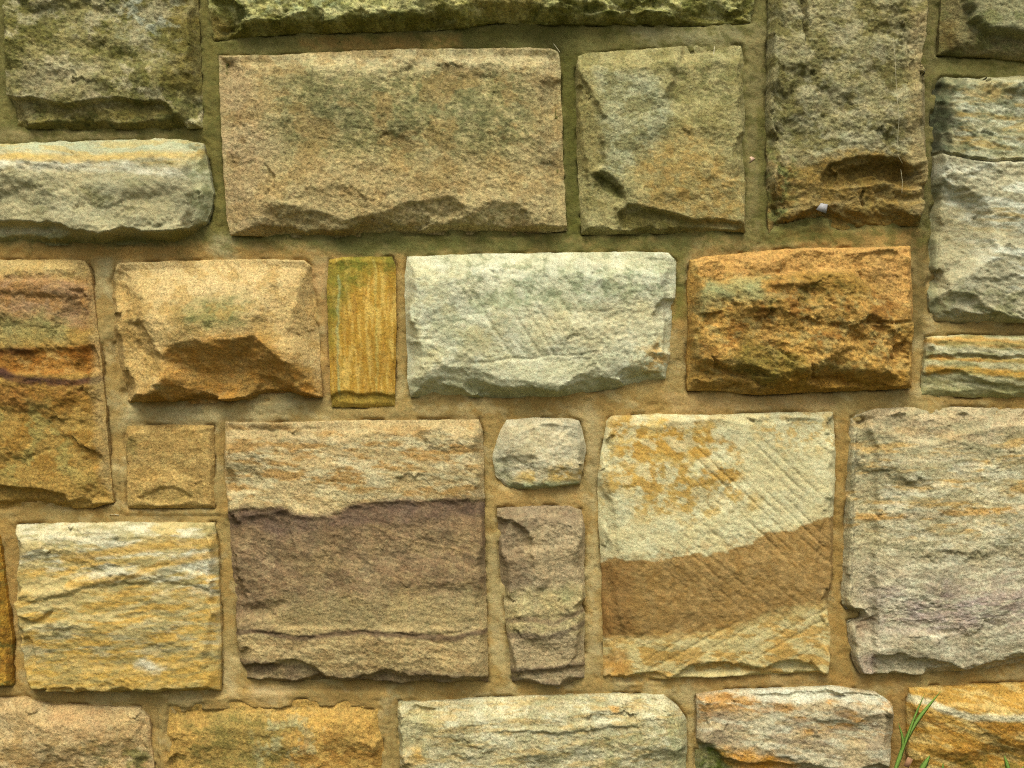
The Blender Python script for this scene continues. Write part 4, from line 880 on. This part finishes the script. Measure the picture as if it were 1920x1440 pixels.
def straw(pts, w):
    p = np.array([P3(*a) for a in pts]); V = []; Q = []
    for i in range(len(p)):
        for k in range(4):
            a = math.pi/2*k + .5
            V.append(p[i] + np.array([math.cos(a)*w, math.sin(a)*w, math.cos(a)*w*.4]))
    for i in range(len(p)-1):
        for k in range(4): Q.append((4*i+k, 4*i+(k+1) % 4, 4*i+4+(k+1) % 4, 4*i+4+k))
    return V, Q
for lab, pts, w in (
  ("long pale dry straw hanging down the right side of the tall olive-brown block", [(1675,70,56),(1678,105,58),(1680,150,58),(1683,190,58),(1686,220,58),(1683,262,58),(1684,292,54),(1692,306,48)], .0004),
  ("short dry straw in front of the overhung hollow of the tall block", [(1689,318,46),(1692,340,46),(1691,362,46)], .0004),
  ("short straw stuck to the lower right of the squarish greenish-buff block", [(1363,340,34),(1372,334,36),(1388,328,36)], .0011),
  ("tiny upright straw near the top of the squarish greenish-buff block", [(1340,86,24),(1338,102,30)], .0010),
  ("pale straw lying across the mortar under the golden square block", [(206,965,2),(214,964,4),(222,966,2)], .0012),
  ("thin pale straw crossing the top of the joint beside the biggest buff block", [(1038,82,6),(1044,90,8),(1050,98,8)], .0008)):
    v, q = straw(pts, w)
    one("dry_straw", lab, "straw", v, q, M_STRAW, True, "straws caught on the wall")

def scrap(pts, h, t=1.2):
    n = len(pts)
    front = [P3(x, y, h + t + (1.5 if i % 2 else 0)) for i, (x, y) in enumerate(pts)]; back = [P3(x, y, h) for x, y in pts]
    return front, back
def flake(name, label, cat, pts, h, mat, t=1.2):
    f, b = scrap(pts, h, t)
    V = f + b; n = len(pts)
    Q = [(0,1,2,3), (7,6,5,4)] + [(i, i+4, (i+1) % 4 + 4, (i+1) % 4) for i in range(4)]
    one(name, label, cat, V, Q, mat, False)
flake("quartz_chip", "small white chip lodged in the hollow of the tall olive-brown block", "stone chip", QUARTZ, 18, M_CHIP, 8)
flake("leaf_scrap", "small pinkish leaf scrap stuck on the joint left of the tall block", "leaf", [(1399,303),(1408,293),(1416,297),(1405,306)], -1, M_PINKLEAF)
flake("dead_leaf", "curled brown dead leaf at the foot of the joint by the grass shoot", "leaf", [(1694,1436),(1702,1419),(1712,1424),(1704,1440)], 58, M_LEAF)
flake("seed_husk", "tiny dark husk on the mortar under the whitish block", "seed", [(834,766),(837,762),(841,768),(839,771)], -2, M_LEAF)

Stated problem —
Leave out the pictures and print every line of the data exactly.

The solution —
The Blender Python script for this scene continues. Write part 4, from line 880 on. This part finishes the script. Measure the picture as if it were 1920x1440 pixels.
def straw(pts, w):
    p = np.array([P3(*a) for a in pts]); V = []; Q = []
    for i in range(len(p)):
        for k in range(4):
            a = math.pi/2*k + .5
            V.append(p[i] + np.array([math.cos(a)*w, math.sin(a)*w, math.cos(a)*w*.4]))
    for i in range(len(p)-1):
        for k in range(4): Q.append((4*i+k, 4*i+(k+1) % 4, 4*i+4+(k+1) % 4, 4*i+4+k))
    return V, Q
for lab, pts, w in (
  ("long pale dry straw hanging down the right side of the tall olive-brown block", [(1675,70,56),(1678,105,58),(1680,150,58),(1683,190,58),(1686,220,58),(1683,262,58),(1684,292,54),(1692,306,48)], .0004),
  ("short dry straw in front of the overhung hollow of the tall block", [(1689,318,46),(1692,340,46),(1691,362,46)], .0004),
  ("short straw stuck to the lower right of the squarish greenish-buff block", [(1363,340,34),(1372,334,36),(1388,328,36)], .0011),
  ("tiny upright straw near the top of the squarish greenish-buff block", [(1340,86,24),(1338,102,30)], .0010),
  ("pale straw lying across the mortar under the golden square block", [(206,965,2),(214,964,4),(222,966,2)], .0012),
  ("thin pale straw crossing the top of the joint beside the biggest buff block", [(1038,82,6),(1044,90,8),(1050,98,8)], .0008)):
    v, q = straw(pts, w)
    one("dry_straw", lab, "straw", v, q, M_STRAW, True, "straws caught on the wall")

def scrap(pts, h, t=1.2):
    n = len(pts)
    front = [P3(x, y, h + t + (1.5 if i % 2 else 0)) for i, (x, y) in enumerate(pts)]; back = [P3(x, y, h) for x, y in pts]
    return front, back
def flake(name, label, cat, pts, h, mat, t=1.2):
    f, b = scrap(pts, h, t)
    V = f + b; n = len(pts)
    Q = [(0,1,2,3), (7,6,5,4)] + [(i, i+4, (i+1) % 4 + 4, (i+1) % 4) for i in range(4)]
    one(name, label, cat, V, Q, mat, False)
flake("quartz_chip", "small white chip lodged in the hollow of the tall olive-brown block", "stone chip", QUARTZ, 18, M_CHIP, 8)
flake("leaf_scrap", "small pinkish leaf scrap stuck on the joint left of the tall block", "leaf", [(1399,303),(1408,293),(1416,297),(1405,306)], -1, M_PINKLEAF)
flake("dead_leaf", "curled brown dead leaf at the foot of the joint by the grass shoot", "leaf", [(1694,1436),(1702,1419),(1712,1424),(1704,1440)], 58, M_LEAF)
flake("seed_husk", "tiny dark husk on the mortar under the whitish block", "seed", [(834,766),(837,762),(841,768),(839,771)], -2, M_LEAF)